## SUPPLIED ENTRIES
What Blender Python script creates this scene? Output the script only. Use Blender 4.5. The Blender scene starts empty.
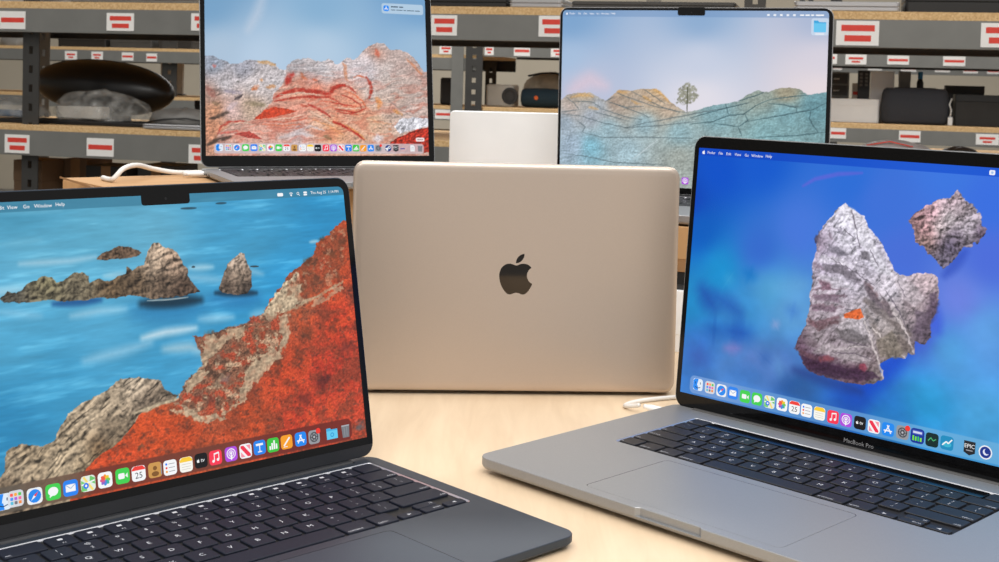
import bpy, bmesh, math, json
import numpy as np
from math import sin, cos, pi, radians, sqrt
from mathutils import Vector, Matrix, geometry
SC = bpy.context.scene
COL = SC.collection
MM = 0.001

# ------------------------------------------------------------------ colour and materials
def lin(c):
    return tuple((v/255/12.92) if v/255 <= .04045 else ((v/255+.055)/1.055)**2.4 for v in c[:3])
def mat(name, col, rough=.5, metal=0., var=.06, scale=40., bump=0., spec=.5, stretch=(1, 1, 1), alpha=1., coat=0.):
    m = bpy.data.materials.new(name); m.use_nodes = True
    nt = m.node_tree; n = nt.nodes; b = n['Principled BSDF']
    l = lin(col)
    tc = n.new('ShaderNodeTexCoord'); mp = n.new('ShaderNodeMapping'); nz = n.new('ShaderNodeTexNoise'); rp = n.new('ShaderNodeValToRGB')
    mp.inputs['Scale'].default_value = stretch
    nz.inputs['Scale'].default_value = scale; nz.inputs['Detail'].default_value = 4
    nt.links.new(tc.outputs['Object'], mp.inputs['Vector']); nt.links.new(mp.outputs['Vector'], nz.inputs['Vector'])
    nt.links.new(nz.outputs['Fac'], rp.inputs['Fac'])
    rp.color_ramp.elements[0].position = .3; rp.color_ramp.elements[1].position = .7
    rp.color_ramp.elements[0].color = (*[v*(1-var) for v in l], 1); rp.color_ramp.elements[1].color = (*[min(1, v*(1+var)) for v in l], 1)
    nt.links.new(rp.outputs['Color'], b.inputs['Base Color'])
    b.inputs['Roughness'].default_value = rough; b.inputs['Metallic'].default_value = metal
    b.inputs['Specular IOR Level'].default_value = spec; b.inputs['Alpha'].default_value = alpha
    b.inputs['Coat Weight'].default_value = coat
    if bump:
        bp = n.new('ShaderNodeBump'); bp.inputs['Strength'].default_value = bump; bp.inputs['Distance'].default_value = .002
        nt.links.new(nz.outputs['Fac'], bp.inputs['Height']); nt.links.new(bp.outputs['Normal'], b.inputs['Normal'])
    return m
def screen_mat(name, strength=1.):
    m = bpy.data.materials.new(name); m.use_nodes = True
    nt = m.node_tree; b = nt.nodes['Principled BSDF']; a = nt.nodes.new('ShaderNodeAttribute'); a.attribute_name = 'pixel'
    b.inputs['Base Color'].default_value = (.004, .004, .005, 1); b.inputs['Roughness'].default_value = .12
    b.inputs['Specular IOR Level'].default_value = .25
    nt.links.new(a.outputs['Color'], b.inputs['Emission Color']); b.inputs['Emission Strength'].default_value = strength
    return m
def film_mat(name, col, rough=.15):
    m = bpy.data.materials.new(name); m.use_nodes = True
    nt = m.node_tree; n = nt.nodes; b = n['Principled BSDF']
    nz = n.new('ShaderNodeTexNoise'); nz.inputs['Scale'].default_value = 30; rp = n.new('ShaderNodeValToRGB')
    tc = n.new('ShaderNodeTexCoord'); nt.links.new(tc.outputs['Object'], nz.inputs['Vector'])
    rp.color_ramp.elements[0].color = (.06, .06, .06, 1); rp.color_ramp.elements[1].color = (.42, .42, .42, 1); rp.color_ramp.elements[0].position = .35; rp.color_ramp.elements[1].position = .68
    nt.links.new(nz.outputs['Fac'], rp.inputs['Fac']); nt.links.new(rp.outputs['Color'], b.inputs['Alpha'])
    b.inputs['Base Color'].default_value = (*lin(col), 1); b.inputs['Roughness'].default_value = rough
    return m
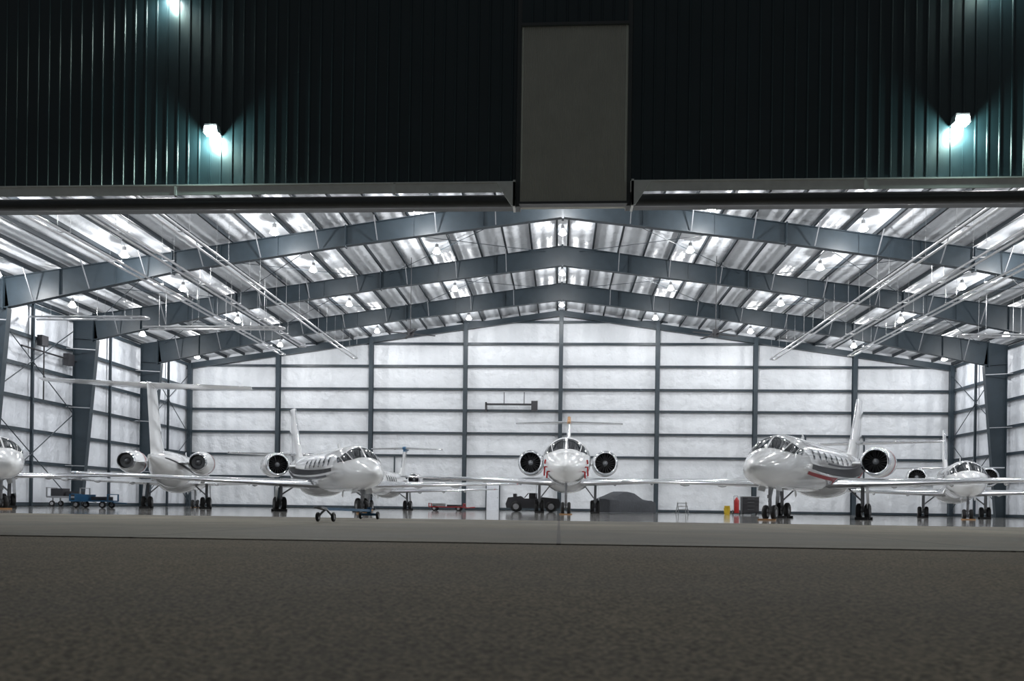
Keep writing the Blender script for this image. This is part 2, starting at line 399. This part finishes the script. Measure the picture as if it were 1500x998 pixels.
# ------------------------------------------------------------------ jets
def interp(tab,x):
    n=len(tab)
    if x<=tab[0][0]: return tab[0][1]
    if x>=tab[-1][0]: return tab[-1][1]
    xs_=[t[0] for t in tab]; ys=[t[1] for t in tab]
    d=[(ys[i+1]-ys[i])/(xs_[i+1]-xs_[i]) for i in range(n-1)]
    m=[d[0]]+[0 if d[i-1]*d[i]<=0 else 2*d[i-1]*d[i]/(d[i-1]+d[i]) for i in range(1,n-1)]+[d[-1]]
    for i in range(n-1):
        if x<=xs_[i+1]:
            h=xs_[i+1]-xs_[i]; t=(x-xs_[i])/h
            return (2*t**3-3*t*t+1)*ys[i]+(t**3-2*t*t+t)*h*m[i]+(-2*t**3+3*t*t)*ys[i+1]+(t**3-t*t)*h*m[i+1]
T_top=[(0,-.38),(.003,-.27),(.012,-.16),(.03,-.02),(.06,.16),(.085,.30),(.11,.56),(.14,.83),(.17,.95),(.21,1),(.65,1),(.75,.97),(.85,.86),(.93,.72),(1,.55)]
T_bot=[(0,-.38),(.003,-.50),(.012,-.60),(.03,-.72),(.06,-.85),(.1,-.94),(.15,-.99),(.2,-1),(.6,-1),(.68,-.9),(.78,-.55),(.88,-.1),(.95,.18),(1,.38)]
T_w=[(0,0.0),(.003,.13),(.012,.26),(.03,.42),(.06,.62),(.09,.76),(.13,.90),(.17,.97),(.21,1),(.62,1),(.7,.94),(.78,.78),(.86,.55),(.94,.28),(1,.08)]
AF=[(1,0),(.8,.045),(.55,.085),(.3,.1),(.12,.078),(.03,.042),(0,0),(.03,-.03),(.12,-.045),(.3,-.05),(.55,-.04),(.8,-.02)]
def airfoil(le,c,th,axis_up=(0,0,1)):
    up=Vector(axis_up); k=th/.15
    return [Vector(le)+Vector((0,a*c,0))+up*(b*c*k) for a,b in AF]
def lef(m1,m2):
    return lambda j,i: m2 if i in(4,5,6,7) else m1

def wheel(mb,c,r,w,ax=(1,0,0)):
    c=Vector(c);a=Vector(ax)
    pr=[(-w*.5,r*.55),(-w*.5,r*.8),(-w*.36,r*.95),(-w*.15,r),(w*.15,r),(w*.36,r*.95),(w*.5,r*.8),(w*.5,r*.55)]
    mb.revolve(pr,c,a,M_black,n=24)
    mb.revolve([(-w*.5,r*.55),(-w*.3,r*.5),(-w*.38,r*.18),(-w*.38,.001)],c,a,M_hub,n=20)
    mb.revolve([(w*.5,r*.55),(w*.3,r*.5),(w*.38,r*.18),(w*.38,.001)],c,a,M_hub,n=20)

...

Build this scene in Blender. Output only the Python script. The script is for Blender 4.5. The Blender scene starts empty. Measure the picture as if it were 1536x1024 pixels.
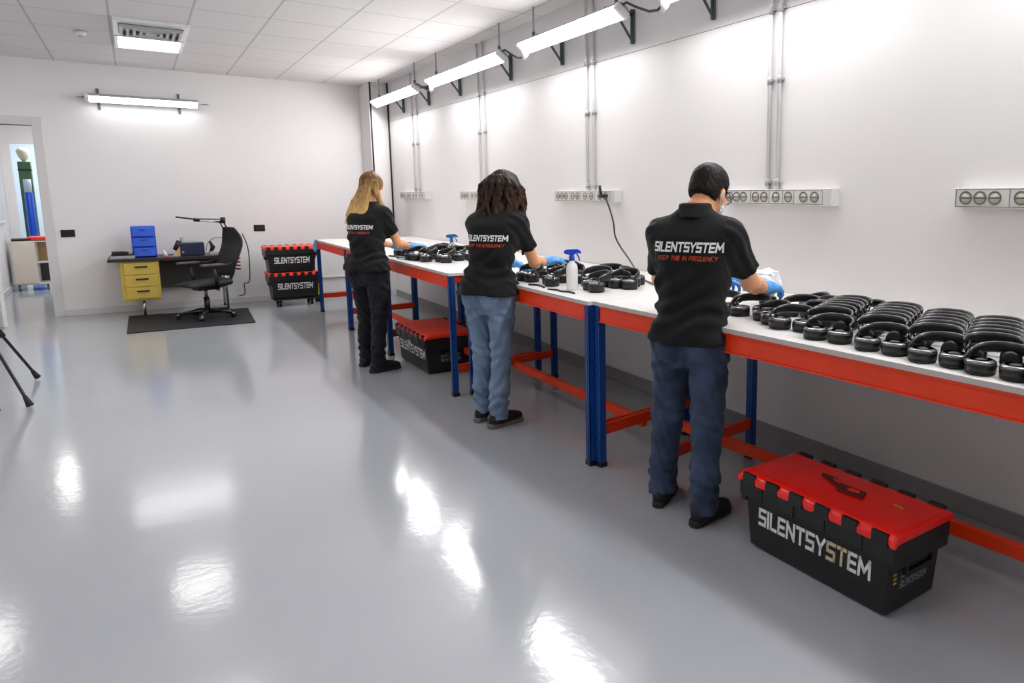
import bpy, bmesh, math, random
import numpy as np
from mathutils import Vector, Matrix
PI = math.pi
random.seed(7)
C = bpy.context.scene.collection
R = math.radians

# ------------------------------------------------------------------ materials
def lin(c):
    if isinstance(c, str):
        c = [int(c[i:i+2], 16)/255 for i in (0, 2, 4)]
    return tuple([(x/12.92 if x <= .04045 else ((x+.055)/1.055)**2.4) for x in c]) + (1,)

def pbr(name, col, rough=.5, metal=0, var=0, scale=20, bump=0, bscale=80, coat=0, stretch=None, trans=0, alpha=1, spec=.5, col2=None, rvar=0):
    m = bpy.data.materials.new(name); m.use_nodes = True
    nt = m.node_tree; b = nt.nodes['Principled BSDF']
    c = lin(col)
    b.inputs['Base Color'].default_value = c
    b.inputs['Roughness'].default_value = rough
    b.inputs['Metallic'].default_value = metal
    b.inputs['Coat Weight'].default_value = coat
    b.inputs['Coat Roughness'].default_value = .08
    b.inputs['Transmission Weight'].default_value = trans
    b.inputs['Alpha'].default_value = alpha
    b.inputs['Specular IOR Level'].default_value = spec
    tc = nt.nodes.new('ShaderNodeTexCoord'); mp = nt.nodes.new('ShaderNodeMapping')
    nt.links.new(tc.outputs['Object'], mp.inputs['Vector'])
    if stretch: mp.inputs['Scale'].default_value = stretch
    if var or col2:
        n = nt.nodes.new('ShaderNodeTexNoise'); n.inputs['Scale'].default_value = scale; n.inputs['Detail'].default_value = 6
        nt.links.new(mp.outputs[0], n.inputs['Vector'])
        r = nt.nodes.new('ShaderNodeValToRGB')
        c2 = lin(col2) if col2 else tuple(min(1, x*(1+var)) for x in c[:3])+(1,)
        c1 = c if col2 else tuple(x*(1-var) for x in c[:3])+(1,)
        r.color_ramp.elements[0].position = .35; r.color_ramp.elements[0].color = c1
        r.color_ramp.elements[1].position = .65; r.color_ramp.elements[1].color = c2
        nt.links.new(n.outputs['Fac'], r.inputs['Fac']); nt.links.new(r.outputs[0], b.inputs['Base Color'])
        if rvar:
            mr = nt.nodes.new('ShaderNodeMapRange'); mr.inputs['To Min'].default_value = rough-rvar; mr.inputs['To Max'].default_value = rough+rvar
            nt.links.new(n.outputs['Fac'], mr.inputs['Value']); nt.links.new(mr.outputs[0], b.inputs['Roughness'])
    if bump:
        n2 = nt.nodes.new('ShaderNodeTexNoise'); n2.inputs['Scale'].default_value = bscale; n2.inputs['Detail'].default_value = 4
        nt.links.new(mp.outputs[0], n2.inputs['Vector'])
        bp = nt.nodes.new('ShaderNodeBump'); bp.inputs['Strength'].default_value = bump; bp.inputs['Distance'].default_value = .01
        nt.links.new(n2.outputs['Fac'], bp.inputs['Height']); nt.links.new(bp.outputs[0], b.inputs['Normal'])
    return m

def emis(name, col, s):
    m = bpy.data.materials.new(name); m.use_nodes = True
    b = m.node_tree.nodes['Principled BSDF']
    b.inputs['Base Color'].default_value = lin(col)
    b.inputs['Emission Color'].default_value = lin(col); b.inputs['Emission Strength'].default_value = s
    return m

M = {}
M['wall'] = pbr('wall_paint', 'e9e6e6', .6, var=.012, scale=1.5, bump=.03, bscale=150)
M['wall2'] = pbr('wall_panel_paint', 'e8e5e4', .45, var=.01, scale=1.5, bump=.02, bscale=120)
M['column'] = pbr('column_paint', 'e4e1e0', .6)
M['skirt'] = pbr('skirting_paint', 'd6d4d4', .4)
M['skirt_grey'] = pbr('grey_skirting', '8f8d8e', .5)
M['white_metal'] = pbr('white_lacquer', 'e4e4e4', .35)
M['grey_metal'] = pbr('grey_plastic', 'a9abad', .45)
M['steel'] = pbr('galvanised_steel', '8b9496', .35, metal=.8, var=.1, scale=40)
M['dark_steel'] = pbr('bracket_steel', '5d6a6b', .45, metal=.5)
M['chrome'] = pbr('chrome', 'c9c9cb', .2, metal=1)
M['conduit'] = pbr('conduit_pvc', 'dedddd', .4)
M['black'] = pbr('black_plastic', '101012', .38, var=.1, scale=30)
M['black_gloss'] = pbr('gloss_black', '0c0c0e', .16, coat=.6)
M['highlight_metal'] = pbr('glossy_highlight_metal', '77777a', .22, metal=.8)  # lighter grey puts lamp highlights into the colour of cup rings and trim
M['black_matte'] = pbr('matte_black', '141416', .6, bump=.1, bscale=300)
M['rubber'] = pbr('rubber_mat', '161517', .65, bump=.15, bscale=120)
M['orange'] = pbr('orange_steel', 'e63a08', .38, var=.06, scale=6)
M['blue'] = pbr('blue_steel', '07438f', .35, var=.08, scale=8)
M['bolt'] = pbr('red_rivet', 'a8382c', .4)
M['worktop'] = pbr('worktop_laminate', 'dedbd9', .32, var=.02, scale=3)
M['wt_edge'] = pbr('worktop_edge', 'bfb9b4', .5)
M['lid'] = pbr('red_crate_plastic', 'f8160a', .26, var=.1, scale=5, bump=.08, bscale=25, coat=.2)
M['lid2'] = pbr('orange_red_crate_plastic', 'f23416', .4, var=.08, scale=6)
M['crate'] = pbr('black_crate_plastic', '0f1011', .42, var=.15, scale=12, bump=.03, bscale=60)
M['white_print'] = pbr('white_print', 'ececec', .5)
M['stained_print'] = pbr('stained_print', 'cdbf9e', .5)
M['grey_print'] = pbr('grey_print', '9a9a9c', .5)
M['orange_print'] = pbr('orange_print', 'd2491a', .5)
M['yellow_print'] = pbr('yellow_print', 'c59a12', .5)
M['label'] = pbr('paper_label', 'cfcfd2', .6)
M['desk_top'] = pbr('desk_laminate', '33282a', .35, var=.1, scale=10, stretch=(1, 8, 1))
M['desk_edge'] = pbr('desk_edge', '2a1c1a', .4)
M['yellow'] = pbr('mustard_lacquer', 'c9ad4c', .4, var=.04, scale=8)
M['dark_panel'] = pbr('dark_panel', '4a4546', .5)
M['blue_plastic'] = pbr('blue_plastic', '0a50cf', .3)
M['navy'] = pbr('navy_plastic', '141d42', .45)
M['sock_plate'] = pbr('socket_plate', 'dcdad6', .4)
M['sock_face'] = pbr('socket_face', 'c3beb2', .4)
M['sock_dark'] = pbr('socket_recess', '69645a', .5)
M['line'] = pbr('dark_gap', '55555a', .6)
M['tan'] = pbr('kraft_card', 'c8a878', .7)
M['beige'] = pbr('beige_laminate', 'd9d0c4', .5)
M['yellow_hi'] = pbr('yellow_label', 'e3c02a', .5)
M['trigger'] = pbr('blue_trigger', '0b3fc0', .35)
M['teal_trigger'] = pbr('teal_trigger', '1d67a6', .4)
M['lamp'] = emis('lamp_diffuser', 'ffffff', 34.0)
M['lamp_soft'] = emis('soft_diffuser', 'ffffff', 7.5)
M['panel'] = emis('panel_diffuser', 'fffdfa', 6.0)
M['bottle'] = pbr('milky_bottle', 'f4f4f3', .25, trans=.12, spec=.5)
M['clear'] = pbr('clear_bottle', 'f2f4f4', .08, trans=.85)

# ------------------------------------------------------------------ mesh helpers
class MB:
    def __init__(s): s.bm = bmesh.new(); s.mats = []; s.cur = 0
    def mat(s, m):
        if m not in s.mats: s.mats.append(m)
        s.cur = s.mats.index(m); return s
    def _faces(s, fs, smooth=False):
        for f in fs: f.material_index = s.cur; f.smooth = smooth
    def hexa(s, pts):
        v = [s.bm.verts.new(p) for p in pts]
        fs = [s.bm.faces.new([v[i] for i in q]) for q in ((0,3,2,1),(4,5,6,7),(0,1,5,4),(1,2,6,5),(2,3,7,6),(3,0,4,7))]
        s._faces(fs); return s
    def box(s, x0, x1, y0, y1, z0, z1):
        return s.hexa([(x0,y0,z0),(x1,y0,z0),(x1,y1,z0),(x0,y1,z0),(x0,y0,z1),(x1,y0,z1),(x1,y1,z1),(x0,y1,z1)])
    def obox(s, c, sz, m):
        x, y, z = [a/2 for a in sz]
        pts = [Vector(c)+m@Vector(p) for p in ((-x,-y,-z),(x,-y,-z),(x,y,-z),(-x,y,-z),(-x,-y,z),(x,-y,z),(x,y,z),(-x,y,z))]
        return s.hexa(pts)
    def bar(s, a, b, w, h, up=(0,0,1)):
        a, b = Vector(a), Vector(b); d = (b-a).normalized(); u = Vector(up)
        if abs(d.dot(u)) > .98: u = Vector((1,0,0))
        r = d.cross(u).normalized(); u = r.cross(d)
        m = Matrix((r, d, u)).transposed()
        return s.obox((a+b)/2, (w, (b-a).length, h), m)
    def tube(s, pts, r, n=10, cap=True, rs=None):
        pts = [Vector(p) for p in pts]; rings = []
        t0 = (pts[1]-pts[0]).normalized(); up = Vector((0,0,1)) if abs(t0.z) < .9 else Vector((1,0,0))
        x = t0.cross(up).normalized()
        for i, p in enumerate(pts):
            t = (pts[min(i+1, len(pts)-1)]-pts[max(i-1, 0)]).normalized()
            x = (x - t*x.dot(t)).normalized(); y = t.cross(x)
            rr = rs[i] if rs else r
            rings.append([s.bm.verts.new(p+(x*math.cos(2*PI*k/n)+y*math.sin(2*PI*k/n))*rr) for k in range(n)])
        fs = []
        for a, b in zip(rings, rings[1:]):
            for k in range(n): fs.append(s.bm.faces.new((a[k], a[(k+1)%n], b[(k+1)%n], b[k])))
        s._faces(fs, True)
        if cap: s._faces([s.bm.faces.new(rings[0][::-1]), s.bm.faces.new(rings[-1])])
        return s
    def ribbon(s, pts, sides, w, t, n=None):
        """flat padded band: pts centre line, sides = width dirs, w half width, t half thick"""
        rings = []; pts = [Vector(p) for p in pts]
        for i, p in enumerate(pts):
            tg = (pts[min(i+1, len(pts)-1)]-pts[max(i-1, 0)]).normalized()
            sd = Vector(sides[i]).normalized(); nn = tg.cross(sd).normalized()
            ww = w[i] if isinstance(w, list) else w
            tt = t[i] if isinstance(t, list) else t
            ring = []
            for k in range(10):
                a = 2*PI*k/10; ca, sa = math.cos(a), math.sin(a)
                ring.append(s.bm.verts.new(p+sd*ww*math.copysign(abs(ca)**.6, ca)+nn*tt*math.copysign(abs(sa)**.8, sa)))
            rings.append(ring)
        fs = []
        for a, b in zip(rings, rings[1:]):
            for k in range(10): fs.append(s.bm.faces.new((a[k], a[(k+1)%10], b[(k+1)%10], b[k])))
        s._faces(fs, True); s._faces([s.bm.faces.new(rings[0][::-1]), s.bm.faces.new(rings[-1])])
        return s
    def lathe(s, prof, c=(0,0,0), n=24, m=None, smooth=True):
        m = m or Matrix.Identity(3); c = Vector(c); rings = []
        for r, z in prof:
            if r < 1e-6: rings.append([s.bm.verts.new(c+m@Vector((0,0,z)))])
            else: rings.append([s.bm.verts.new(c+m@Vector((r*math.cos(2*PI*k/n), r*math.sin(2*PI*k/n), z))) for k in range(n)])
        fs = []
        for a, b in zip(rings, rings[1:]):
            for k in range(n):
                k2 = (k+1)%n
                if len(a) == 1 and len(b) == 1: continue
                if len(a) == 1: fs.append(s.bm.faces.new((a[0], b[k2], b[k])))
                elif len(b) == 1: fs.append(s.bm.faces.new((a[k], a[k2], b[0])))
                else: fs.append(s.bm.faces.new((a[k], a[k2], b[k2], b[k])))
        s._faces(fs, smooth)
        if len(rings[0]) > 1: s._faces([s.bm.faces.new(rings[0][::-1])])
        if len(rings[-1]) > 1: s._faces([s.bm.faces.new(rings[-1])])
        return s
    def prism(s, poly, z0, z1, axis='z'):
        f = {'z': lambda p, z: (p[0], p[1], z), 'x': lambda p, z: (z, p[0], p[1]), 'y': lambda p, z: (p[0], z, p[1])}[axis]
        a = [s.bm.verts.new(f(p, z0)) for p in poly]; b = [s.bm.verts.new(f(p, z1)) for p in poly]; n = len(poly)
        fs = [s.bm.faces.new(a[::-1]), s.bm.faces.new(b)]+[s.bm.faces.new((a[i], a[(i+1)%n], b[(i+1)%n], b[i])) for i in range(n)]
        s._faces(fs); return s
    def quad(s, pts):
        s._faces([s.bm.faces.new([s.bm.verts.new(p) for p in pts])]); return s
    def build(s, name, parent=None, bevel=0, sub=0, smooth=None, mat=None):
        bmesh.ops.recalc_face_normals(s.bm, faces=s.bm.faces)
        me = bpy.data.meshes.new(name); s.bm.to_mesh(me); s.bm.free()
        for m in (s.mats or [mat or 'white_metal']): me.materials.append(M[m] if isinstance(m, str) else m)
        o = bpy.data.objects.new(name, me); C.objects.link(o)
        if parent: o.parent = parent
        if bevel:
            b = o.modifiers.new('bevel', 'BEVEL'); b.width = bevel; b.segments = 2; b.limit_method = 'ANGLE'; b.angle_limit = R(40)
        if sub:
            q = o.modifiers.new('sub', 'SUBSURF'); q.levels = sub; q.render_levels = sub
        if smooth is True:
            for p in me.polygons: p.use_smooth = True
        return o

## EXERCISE
Reproduce exactly the lines above starting at the line containing "Build this scene" and ending at the line containing "return tuple([(x/12.92 if", including both, but not the pictures.

## THE OUTPUT
Build this scene in Blender. Output only the Python script. The script is for Blender 4.5. The Blender scene starts empty. Measure the picture as if it were 1536x1024 pixels.
import bpy, bmesh, math, random
import numpy as np
from mathutils import Vector, Matrix
PI = math.pi
random.seed(7)
C = bpy.context.scene.collection
R = math.radians

# ------------------------------------------------------------------ materials
def lin(c):
    if isinstance(c, str):
        c = [int(c[i:i+2], 16)/255 for i in (0, 2, 4)]
    return tuple([(x/12.92 if x <= .04045 else ((x+.055)/1.055)**2.4) for x in c]) + (1,)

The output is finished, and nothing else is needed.